Perekonomian yang lebih maju di perkotaan mengindikasikan tersedianya
lapangan pekerjaan yang lebih banyak serta upah yang lebih tinggi, hal ini
kemudian menyebabkan aktivitas urbanisasi terjadi dengan sangat cepat (Tamin,
2000:35). Tjiptoherijanto (1999:57) mengartikan urbanisasi sebagai proporsi
jumlah penduduk yang tinggal di perkotaan, dan hal ini harus diperhatikan karena
konsentrasi penduduk yang cukup tinggi di suatu wilayah dapat menimbulkan
permasalahan lain. Salah satu masalah yang ditimbulkan dari tingginya arus
urbanisasi adalah semakin minimnya lahan kosong di perkotaan, baik untuk tempat
tinggal, ruang terbuka hijau (RTH), maupun untuk ruang bagi kelancaran lalu lintas
kendaraan (Harahap, 2013:39).
Tamin (1999:35) mengidentifikasi beberapa kecenderungan yang timbul
akibat fenomena urbanisasi di perkotaan, seperti pergerakan manusia yang semakin
jauh dan lama. Minimnya lahan kosong di perkotaan menyebabkan peningkatan
harga lahan, sehingga permukiman akan bergeser ke pinggiran kota, sedangkan
tempat pekerjaan tetap berada di perkotaan. Hal ini menyebabkan seseorang
melakukan perjalanan lebih jauh dan lama. Perekonomian yang semakin meningkat
di perkotaan menyebabkan harga kebutuhan pokok ikut meningkat. Harga yang
tinggi kemudian menuntut penghasilan lebih dalam keluarga; tidak hanya suami
saja yang harus bekerja, sehingga hal ini mengakibatkan pergerakan yang dilakukan
oleh keluarga menjadi semakin banyak. Selain itu, semakin banyak pelajar yang
merantau untuk memperoleh pendidikan yang lebih baik di perkotaan, sehingga hal
ini pun menambah pergerakan di perkotaan. Serta banyaknya rekreasi di perkotaan
juga menyebabkan bertambahnya wisatawan yang turut menyebabkan
bertambahnya pergerakan di perkotaan.
2.1.2. Pergerakan dan Transportasi
Khisty & Lall (2003:9) mengemukakan bahwa kota merupakan tempat
terjadinya berbagai aktivitas. Lokasi dari aktivitas tersebut akan memengaruhi
manusia, begitupun sebaliknya, aktivitas manusia akan memengaruhi lokasi
27
dilakukannya aktivitas. Interaksi dari berbagai aktivitas tercermin melalui
pergerakan, baik pergerakan manusia, barang, maupun informasi. Pergerakan ini
disebut sebagai transportasi; seperti yang ditulis oleh Miro (2005) dalam
Andriansyah (2015:1), transportasi adalah usaha untuk memindahkan,
menggerakkan, mengangkut, atau mengalihkan suatu objek menuju tempat lainnya
agar objek tersebut dapat lebih bermanfaat. Sedangkan Sukarto (2006)
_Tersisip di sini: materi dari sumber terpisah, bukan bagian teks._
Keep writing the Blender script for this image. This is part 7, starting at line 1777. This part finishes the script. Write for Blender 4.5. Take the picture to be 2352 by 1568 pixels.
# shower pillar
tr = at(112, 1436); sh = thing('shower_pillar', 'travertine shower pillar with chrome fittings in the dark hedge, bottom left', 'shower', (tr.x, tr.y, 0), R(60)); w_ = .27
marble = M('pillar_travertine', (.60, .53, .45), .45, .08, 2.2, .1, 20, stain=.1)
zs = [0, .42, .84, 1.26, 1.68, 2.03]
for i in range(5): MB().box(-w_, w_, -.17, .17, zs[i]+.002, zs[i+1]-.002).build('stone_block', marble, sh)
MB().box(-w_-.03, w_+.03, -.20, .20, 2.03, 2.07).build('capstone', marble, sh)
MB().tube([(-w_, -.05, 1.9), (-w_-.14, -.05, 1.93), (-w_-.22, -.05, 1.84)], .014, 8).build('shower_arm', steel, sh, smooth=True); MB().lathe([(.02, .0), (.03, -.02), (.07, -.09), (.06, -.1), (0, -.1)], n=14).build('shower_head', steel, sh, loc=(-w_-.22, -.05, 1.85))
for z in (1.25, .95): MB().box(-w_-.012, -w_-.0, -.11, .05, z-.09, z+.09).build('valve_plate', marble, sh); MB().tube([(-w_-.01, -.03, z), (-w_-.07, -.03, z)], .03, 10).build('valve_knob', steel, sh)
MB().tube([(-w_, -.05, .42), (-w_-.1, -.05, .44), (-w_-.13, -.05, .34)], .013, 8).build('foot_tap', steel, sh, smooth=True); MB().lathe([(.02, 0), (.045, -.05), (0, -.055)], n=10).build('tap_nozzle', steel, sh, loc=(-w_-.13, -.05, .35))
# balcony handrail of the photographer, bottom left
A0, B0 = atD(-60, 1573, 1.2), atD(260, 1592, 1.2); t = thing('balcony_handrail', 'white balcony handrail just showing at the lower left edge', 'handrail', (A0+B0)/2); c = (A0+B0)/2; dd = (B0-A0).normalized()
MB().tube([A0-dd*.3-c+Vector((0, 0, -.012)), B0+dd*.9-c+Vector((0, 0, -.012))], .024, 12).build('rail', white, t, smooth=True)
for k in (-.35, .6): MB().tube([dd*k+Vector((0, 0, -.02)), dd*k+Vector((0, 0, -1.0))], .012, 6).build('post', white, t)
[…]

mendefinisikan transportasi sebagai perpindahan dari satu tempat ke tempat lainnya
melalui alat pengangkutan tertentu yang digerakkan oleh tenaga manusia, hewan
(kuda, sapi, kerbau), atau mesin. Terjadinya pergerakan antar tempat yang
dilakukan manusia (dan barang) dapat disebabkan karena adanya komplementaritas
(daya tarik relatif antara dua atau lebih tempat tujuan), transferabilitas (keinginan
untuk mengatasi kendala jarak), dan persaingan antar beberapa lokasi untuk
memenuhi permintaan dan penawaran (Khisty & Lall, 2003:9).
Tamin (1997:52), membagi pergerakan menjadi dua, yaitu pergerakan
spasial sebagai pergerakan yang terkait dengan keruangan (antar wilayah), dan
pergerakan non-spasial sebagai pergerakan yang terkait dengan aspek non-spasial.
Pergerakan spasial terdiri dari pola perjalanan orang; yaitu pola yang dipengaruhi
oleh sebaran tata guna lahan dalam kota yang berkaitan dengan kegiatan manusia
(seperti kawasan perdagangan dan jasa, perkantoran, permukiman, pendidikan),
dan pola perjalanan barang; yaitu pola yang dipengaruhi oleh aktivitas produksi
(kawasan industri dan pertanian) dan konsumsi (kawasan permukiman).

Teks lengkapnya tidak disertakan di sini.